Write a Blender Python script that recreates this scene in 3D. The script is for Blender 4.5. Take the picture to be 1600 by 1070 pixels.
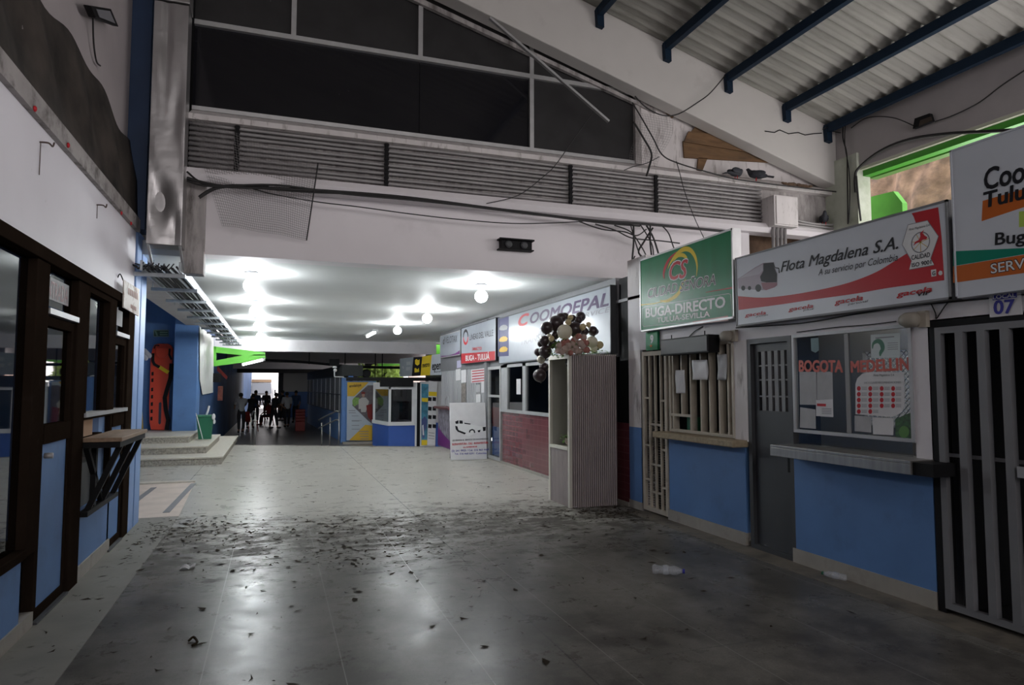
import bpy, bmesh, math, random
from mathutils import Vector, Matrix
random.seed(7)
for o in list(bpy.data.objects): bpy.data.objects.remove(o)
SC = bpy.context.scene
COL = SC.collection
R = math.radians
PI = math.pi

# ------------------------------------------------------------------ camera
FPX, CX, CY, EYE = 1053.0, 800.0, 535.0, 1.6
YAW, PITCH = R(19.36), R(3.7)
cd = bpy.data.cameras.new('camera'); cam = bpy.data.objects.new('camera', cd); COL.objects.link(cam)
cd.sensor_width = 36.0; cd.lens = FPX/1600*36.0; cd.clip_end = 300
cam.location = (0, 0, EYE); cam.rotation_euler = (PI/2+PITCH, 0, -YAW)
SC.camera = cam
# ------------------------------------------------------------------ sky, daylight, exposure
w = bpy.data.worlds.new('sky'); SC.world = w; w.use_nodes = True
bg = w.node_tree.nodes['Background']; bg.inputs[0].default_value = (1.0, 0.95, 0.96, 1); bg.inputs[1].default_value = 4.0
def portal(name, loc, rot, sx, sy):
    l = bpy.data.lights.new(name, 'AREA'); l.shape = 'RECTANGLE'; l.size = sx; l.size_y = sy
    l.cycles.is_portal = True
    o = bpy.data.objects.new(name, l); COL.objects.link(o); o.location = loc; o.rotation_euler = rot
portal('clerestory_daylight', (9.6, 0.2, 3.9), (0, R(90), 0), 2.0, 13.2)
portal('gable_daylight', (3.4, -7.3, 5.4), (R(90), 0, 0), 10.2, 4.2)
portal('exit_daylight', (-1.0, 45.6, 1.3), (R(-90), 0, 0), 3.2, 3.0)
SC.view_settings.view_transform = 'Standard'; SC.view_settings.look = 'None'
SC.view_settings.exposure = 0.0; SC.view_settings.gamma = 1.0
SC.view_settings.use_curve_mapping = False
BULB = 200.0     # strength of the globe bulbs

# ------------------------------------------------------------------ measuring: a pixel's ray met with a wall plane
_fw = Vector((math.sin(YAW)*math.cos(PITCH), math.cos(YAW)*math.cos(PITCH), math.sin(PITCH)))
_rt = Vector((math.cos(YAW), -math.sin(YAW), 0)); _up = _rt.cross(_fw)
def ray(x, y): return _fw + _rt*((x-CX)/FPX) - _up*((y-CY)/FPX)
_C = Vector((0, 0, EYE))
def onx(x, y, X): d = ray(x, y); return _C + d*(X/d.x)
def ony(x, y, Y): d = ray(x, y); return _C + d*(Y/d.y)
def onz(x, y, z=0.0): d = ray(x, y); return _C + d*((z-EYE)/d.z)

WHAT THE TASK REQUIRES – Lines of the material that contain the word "scene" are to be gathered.

SOLUTION TO THIS PROBLEM –
Write a Blender Python script that recreates this scene in 3D. The script is for Blender 4.5. Take the picture to be 1600 by 1070 pixels.
SC = bpy.context.scene